I return to these thoughts often as I ponder the mysteries of our faith, particularly the central mysteries of Christ: the incarnation, the crucifixion, the resurrection. We stand before the cross, in some ways the central mystery of our faith, and use our most heavily-freighted words – words like propitiation, sacrifice, ransom, reconciliation, and atonement. We somehow know we need large words, important words. And, in the end, while none of these words is without importance, while none of these words is small, they are merely words – Spirit-inspired, human-penned words – but merely words nonetheless. And the words are not the thing; the theories are not the reality. The thing is the cross, the hard wood on which Jesus of Nazareth – son of man and Son of God – stretched out his arms for us and for our salvation. The reality beyond our theories is simply this: that in this way – God alone knows why and how – God reconciled the world to himself, brought forth light from darkness and life from death, and made from his enemies sons and daughters. If asked why, we too quickly and too easily respond love. But love is not the explanation for the cross.
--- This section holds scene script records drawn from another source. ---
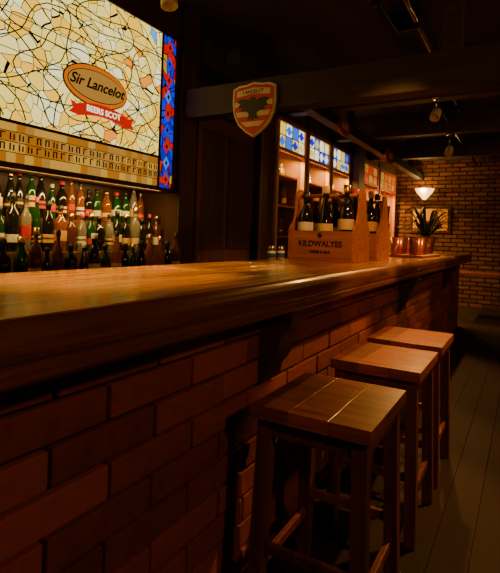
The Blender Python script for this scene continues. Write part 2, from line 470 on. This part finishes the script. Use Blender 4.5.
for i in range(16):   # scrolling leaf stems radiating from the sign
    a0=i*math.tau/16+.1; sgn=1 if i%2 else -1
    pts=[]
    for s in range(30):
        f=s/29; r=.27+.75*f; a=a0+sgn*.55*math.sin(f*3.1)
        pts.append((SC[0]+r*math.cos(a),SC[1]+.62*r*math.sin(a)))
    addpoly(pts)
o=bpy.data.objects.new('lead_tracery',cu); C.objects.link(o); o.parent=pn
def oval(b,cx,cz,rx,rz,y0,y1,k,n=40):
    b.prism([(cx+rx*math.cos(6.2832*i/n),cz+rz*math.sin(6.2832*i/n)) for i in range(n)],1,y0,y1,k)
b=MB()
oval(b,2.05,2.125,.25,.125,PY-.008,PY-.001,'lead'); oval(b,2.05,2.125,.243,.118,PY-.010,PY-.008,'sg_orange')
oval(b,2.05,2.125,.222,.092,PY-.012,PY-.010,'lead'); oval(b,2.05,2.125,.217,.087,PY-.014,PY-.012,'sg_tan')
def arc(x): return 1.985-.75*(x-2.10)**2
xs=[1.90+.40*i/14 for i in range(15)]
pts=[(x,arc(x)+.036) for x in xs]+[(x,arc(x)-.036) for x in reversed(xs)]
b.prism(pts,1,PY-.020,PY-.015,'sg_red')
b.prism([(1.90,1.925),(1.90,1.985),(1.85,2.0),(1.87,1.96),(1.84,1.93)],1,PY-.018,PY-.014,'sg_red')
b.prism([(2.30,1.925),(2.30,1.985),(2.36,2.0),(2.335,1.96),(2.37,1.93)],1,PY-.018,PY-.014,'sg_red')
b.obj('oval_sign',pn)
text('sign_script','Sir Lancelot',.088,(2.05,PY-.015,2.130),FY,'lead',pn,.001,.35)
text('banner_text','BEERS SCOT',.050,(2.10,PY-.021,1.978),FY,'sg_white',pn,.001)

# ---------------- posts, beams, ceiling ----------------
b=MB(); b.box(2.835,3.02,2.26,2.99,0,2.949,'dark',.006); b.box(2.83,3.03,2.25,2.3,0,.12,'dark',.004); b.obj('timber_post')
bm_=empty('ceiling_beam')
b=MB(); b.box(2.86,3.0,-2.49,2.258,2.12,2.335,'darkY',.008); b.obj('timber',bm_)
b=MB()
for y in (-1.6,.4): b.box(2.88,2.98,y-.05,y+.05,2.335,2.949,'darkY',.004)
b.obj('hangers',bm_)
for i,x in enumerate((5.0,6.6,8.4)):
    b=MB(); b.box(x-.08,x+.08,-2.49,2.44,2.66,2.949,'darkY',.008); b.obj('ceiling_beam')
b=MB(); b.box(3.05,10.48,1.9,2.02,2.54,2.659,'blackwood',.006)
for x in (3.6,5.8,7.5,9.4): b.box(x-.04,x+.04,1.92,2.0,2.659,2.949,'blackwood')
b.obj('ceiling_rail')
b=MB()
for (p,q,r) in [((3.1,.9,2.80),(10.4,.9,2.80),.03),((3.1,.75,2.86),(10.4,.75,2.86),.018)]:
    b.tube(p,q,r,'steel' if r<.02 else 'black',12)
for x in (3.6,6,9):
    b.box(x-.01,x+.01,.72,.94,2.80,2.949,'black')
b.obj('ceiling_pipe')

# ---------------- shield ----------------
s=empty('heraldic_shield',(2.845,1.645,2.12))
def shp(sc):
    pts=[(-.165,.15),(-.12,.17),(-.06,.172),(0,.185),(.06,.172),(.12,.17),(.165,.15),(.168,.05),(.155,-.03),(.12,-.10),(.06,-.155),(0,-.19),(-.06,-.155),(-.12,-.10),(-.155,-.03),(-.168,.05)]
    return [(a*sc,c*sc) for a,c in pts]
def sx_prism(b,pts,x0,x1,k): b.prism([(-u,v) for u,v in pts],0,x0,x1,k)
M['wpaint']=plain('white_paint',(.74,.64,.44),.5,var=.2)
M['eagle']=plain('eagle_paint',(.03,.025,.02),.5)
b=MB(); sx_prism(b,shp(1.0),-.012,.012,'wpaint'); sx_prism(b,shp(.92),-.016,-.012,'red')
sx_prism(b,[(-.13,.130),(0,.145),(.13,.130),(.13,.09),(0,.105),(-.13,.09)],-.019,-.016,'wpaint')
sx_prism(b,[(-.150,.055),(.150,.055),(.148,.02),(-.148,.02)],-.018,-.016,'wpaint')
sx_prism(b,[(-.138,-.015),(.138,-.015),(.122,-.05),(-.122,-.05)],-.018,-.016,'wpaint')
sx_prism(b,[(-.095,-.085),(.095,-.085),(.055,-.118),(-.055,-.118)],-.018,-.016,'wpaint')
b.obj('shield',s)
b=MB()
sx_prism(b,[(0,.085),(.018,.075),(.02,.05),(.05,.07),(.09,.075),(.13,.06),(.10,.04),(.12,.015),(.085,.012),(.095,-.015),(.06,-.008),(.03,-.03),(.04,-.075),(.012,-.06),(0,-.085),(-.012,-.06),(-.04,-.075),(-.03,-.03),(-.06,-.008),(-.095,-.015),(-.085,.012),(-.12,.015),(-.10,.04),(-.13,.06),(-.09,.075),(-.05,.07),(-.02,.05),(-.035,.065),(-.018,.08)],-.021,-.0185,'eagle')
b.obj('eagle',s)
text('shield_text','LANCELOT',.032,(-.0195,0,.118),FX,'eagle',s,.001)

# ---------------- door partition ----------------
b=MB()
b.box(3.03,3.30,2.45,2.995,0,2.949,'dark',.006); b.box(4.42,4.74,2.45,2.995,0,2.949,'dark',.006); b.box(3.30,4.42,2.45,2.995,2.35,2.949,'dark',.004)
b.box(3.28,3.34,2.43,2.45,0,2.40,'door',.004); b.box(4.38,4.44,2.43,2.45,0,2.40,'door',.004); b.box(3.28,4.44,2.43,2.45,2.34,2.40,'door',.004)
b.obj('wall_partition')
d=empty('door_1'); b=MB(); b.box(3.31,4.41,2.52,2.56,0,2.345,'door',.004); b.obj('leaf',d)
b=MB()
for x0,x1 in ((3.42,3.82),(3.90,4.30)):
    for z0,z1 in ((.15,1.0),(1.12,2.2)):
        b.box(x0,x1,2.505,2.519,z0,z1,'dark',.005)
b.obj('panels',d)
b=MB(); b.lathe([(0,0),(.012,0),(.012,.03),(.028,.04),(.03,.055),(.015,.07),(0,.071)],(3.37,2.52,1.05),'gold',16,Matrix.Rotation(math.pi/2,4,'X')); b.obj('knob',d)

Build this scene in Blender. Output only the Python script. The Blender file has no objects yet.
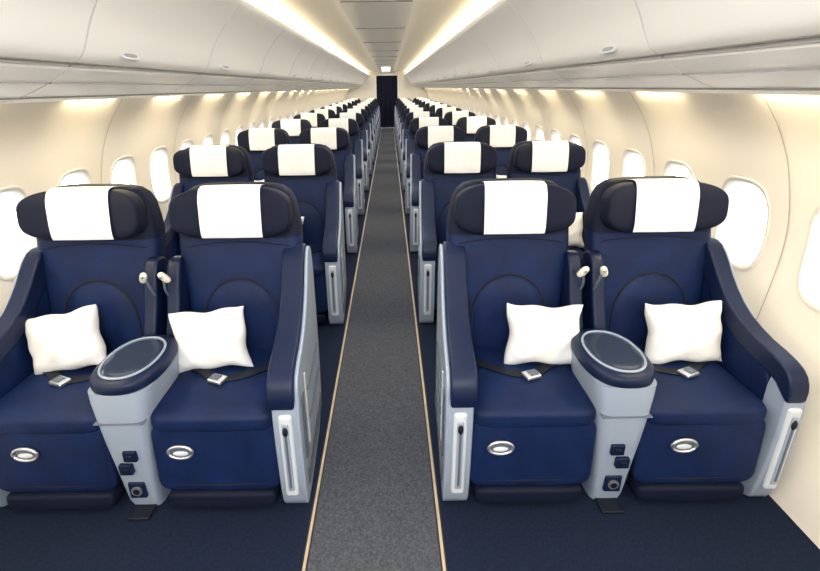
import bpy, bmesh, math, random
from mathutils import Vector, Matrix
random.seed(3)
S = bpy.context.scene
D2R = math.pi/180

# ------------------------------------------------------------------ materials
def mat(name, col, rough=0.6, metal=0.0, bump=0.0, bscale=400.0, sheen=0.0, var=0.0, vscale=6.0, spec=0.5, coat=0.0):
    m = bpy.data.materials.new(name); m.use_nodes = True
    nt = m.node_tree; b = nt.nodes['Principled BSDF']
    b.inputs['Base Color'].default_value = (*col, 1)
    b.inputs['Roughness'].default_value = rough
    b.inputs['Metallic'].default_value = metal
    b.inputs['Specular IOR Level'].default_value = spec
    b.inputs['Sheen Weight'].default_value = sheen
    b.inputs['Coat Weight'].default_value = coat
    tc = nt.nodes.new('ShaderNodeTexCoord')
    if var > 0:
        n = nt.nodes.new('ShaderNodeTexNoise'); n.inputs['Scale'].default_value = vscale
        n.inputs['Detail'].default_value = 5
        nt.links.new(tc.outputs['Object'], n.inputs['Vector'])
        r = nt.nodes.new('ShaderNodeValToRGB')
        r.color_ramp.elements[0].position = 0.3; r.color_ramp.elements[1].position = 0.7
        r.color_ramp.elements[0].color = (*[c*(1-var) for c in col], 1)
        r.color_ramp.elements[1].color = (*[min(1, c*(1+var)) for c in col], 1)
        nt.links.new(n.outputs['Fac'], r.inputs['Fac'])
        nt.links.new(r.outputs['Color'], b.inputs['Base Color'])
    if bump > 0:
        n = nt.nodes.new('ShaderNodeTexNoise'); n.inputs['Scale'].default_value = bscale
        n.inputs['Detail'].default_value = 3
        nt.links.new(tc.outputs['Object'], n.inputs['Vector'])
        bp = nt.nodes.new('ShaderNodeBump'); bp.inputs['Strength'].default_value = bump
        bp.inputs['Distance'].default_value = 0.002
        nt.links.new(n.outputs['Fac'], bp.inputs['Height'])
        nt.links.new(bp.outputs['Normal'], b.inputs['Normal'])
    return m

def emat(name, col, strength):
    m = bpy.data.materials.new(name); m.use_nodes = True
    b = m.node_tree.nodes['Principled BSDF']
    b.inputs['Base Color'].default_value = (*col, 1)
    b.inputs['Emission Color'].default_value = (*col, 1)
    b.inputs['Emission Strength'].default_value = strength
    return m

M_NAVY = mat('navy_fabric', (0.0022, 0.0105, 0.052), 0.58, bump=0.25, bscale=900, var=0.28, vscale=9, spec=.2)
M_DARK = mat('dark_navy_fabric', (0.0020, 0.0045, 0.018), 0.7, bump=0.2, bscale=900, spec=.2)
M_LEATH = mat('navy_padded_vinyl', (0.0032, 0.009, 0.036), 0.42, bump=0.15, bscale=300, spec=.25)
M_GREY = mat('light_grey_shell', (0.24, 0.29, 0.38), 0.38)
M_MID = mat('mid_grey_plastic', (0.08, 0.10, 0.14), 0.35)
M_WHITE = mat('white_linen', (0.70, 0.71, 0.73), 0.85, bump=0.3, bscale=60, var=0.03)
M_BLACK = mat('black_plastic', (0.006, 0.008, 0.015), 0.5, spec=.25)
M_SILV = mat('brushed_silver', (0.72, 0.74, 0.76), 0.28, metal=0.9)
M_CREAM = mat('cream_plastic', (0.62, 0.60, 0.52), 0.4)
M_SEAM = mat('seam_thread', (0.0012, 0.0025, 0.008), 0.9)
M_PLW = mat('white_plastic', (0.50, 0.54, 0.60), 0.35)
M_TRAY = mat('console_top_plate', (0.022, 0.032, 0.060), 0.18, coat=0.4)
SEATM = [M_NAVY, M_DARK, M_LEATH, M_GREY, M_MID, M_WHITE, M_BLACK, M_SILV, M_CREAM, M_SEAM, M_PLW, M_TRAY]
NAVY, DARK, LEATH, GREY, MID, WHITE, BLACK, SILV, CREAM, SEAM, PLW, TRAY = range(12)
M_WALL = mat('cream_wall_panel', (0.77, 0.73, 0.665), 0.38)
M_BEZ = mat('window_bezel_plastic', (0.68, 0.65, 0.61), 0.4)
M_BIN = mat('bin_offwhite', (0.80, 0.79, 0.77), 0.35)
M_BINLINE = mat('bin_grey_line', (0.26, 0.255, 0.25), 0.5)
M_CEIL = mat('ceiling_cream', (0.84, 0.81, 0.74), 0.5)
M_AISLE = mat('aisle_grey_carpet', (0.052, 0.057, 0.071), 0.95, bump=0.9, bscale=220, var=0.35, vscale=120, spec=.1)
M_FLOOR = mat('navy_carpet', (0.0075, 0.012, 0.029), 0.95, bump=0.8, bscale=220, var=0.3, vscale=90, spec=.1)
M_STRIP = mat('beige_track_cover', (0.36, 0.29, 0.20), 0.5, var=0.15, vscale=20)

# ------------------------------------------------------------------ builder
class Builder:
    def __init__(s): s.v=[]; s.f=[]; s.m=[]
    def add(s, part, mi, mtx=None):
        v, f = part; o = len(s.v)
        for p in v:
            p = Vector(p)
            s.v.append(tuple(mtx @ p) if mtx else tuple(p))
        for q in f: s.f.append([i+o for i in q]); s.m.append(mi)
    def mesh(s, name, mats, mirror=False, smooth=True):
        v = [(-a, b, c) for a, b, c in s.v] if mirror else s.v
        me = bpy.data.meshes.new(name); me.from_pydata(v, [], s.f)
        for m in mats: me.materials.append(m)
        me.polygons.foreach_set('material_index', s.m)
        bm = bmesh.new(); bm.from_mesh(me)
        bmesh.ops.recalc_face_normals(bm, faces=bm.faces)
        bm.to_mesh(me); bm.free()
        if smooth:
            me.polygons.foreach_set('use_smooth', [True]*len(me.polygons))
            me.set_sharp_from_angle(angle=50*D2R)
        me.update()
        return me

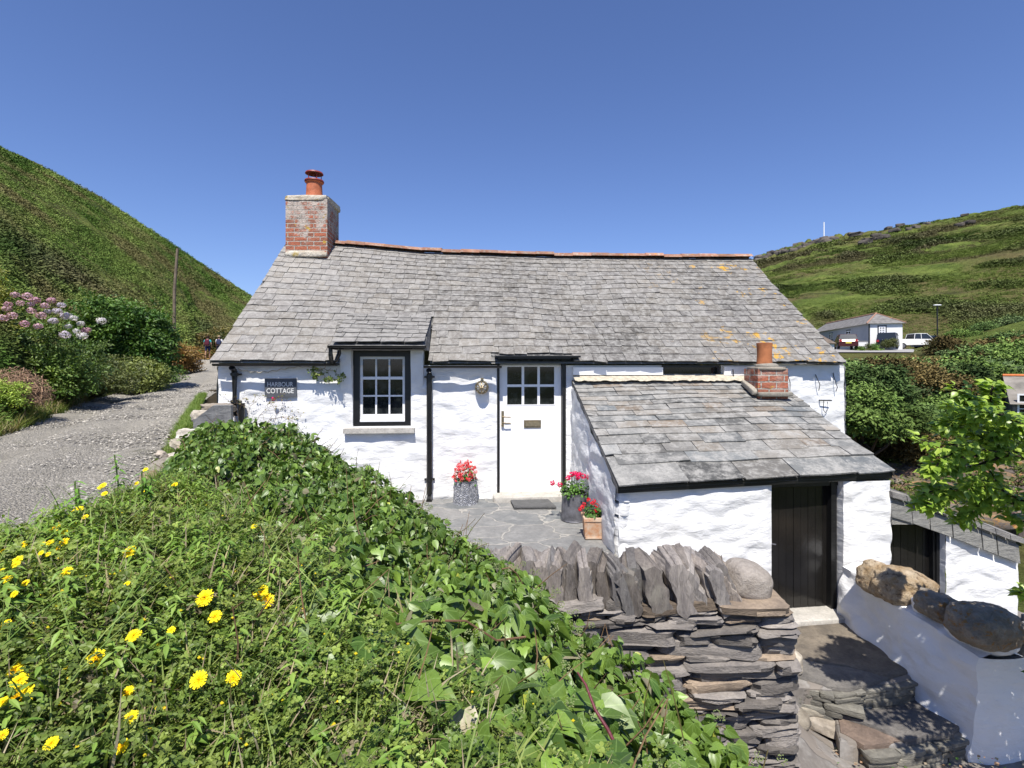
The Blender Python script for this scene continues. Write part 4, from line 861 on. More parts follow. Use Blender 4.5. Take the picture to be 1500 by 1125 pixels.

The truth lies in the opposite direction; the cross is the explanation of – the very definition of – love. Nothing, absolutely nothing, explains the cross. The cross explains absolutely everything: no words, just hard wood.

Scripture and tradition offer us many metaphors for atonement, perhaps because none is sufficient to capture the truth, the whole truth, and nothing but the truth. I treasure these biblical images, I ponder them, and I will be most happy to discuss them with you over coffee, should we have the pleasure of meeting. But, with God’s help, I will not mistake our atonement theories – our mere words – for the atonement itself. I might not even try to convince you that my theory is better than yours.